A carpenter could end up working with beams for shelters, bridges across streams, homes for newlyweds. He would also have made yokes for their oxen and donkeys, wooden plows to turn the tough Palestinian soil. He might have helped repair damaged homes and shops or fixed broken furniture.

And all the while He observed, collecting a wealth of everyday anecdotes and images. These eventually surfaced in the incomparable parables He used later when He taught the profound truths of the gospel. "Jesus was a close observer of nature and men," wrote Elder James E. Talmage in Jesus the Christ. He saw the way people worked, both tradesmen and professionals: the ways of the lawyer and the physician, the manners of the scribe, the Pharisee and the rabbi, the habits of the poor, the customs of the rich, the life of the shepherd, the farmer, the vinedresser and the fishermen - all were known to Him.

For the Savior, work was a source of wisdom, as well as a source of satisfaction. There is profound meaning in work, beyond the function it serves of making us useful and providing food and shelter for us and our families. It's a visible expression of our common purpose. Few of us can do everything for ourselves; we must share our labors and goals, or risk being left alone and unfulfilled. That's true not only of our everyday life, but also of our efforts in the Church to build the Kingdom.
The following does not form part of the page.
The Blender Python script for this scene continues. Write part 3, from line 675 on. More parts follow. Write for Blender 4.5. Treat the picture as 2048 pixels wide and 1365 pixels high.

"Now the Savior must have been an honorable and honest carpenter, or He never could have merited the position He afterwards occupied," noted President Lorenzo Snow. "If we could get the brethren and sisters to see the importance of acting honestly and faithfully in their respective callings, much of the annoyances and troubles we now experience would be averted, and the work of God would roll on with redoubled rapidity, and all His purposes would be more rapidly and speedily accomplished; and besides, as a people, we would be better prepared than we now are for the dispensation of His will."

President Spencer W. Kimball was intrigued by yet another aspect of Jesus' work as a carpenter.

"He was not an architect, nor a contractor, nor a builder. He was only a Galilean carpenter, a maker of wooden plows and oxen yokes. But He inspired the noblest, most marvelous architecture known to man.

"He Himself specialized in character engineering, to make men, human masterpieces. He took a Peter and made a Saint. He took a Saul and made a Paul. And He took you and me and He will make of us gods if we will comply and follow along. What a picture! So terrible and yet so sublime. So awesome and yet so grand. So painful and yet so productive." (The Teachings of Spencer W. Kimball.)

Truly, the Savior was a builder - as so should we be.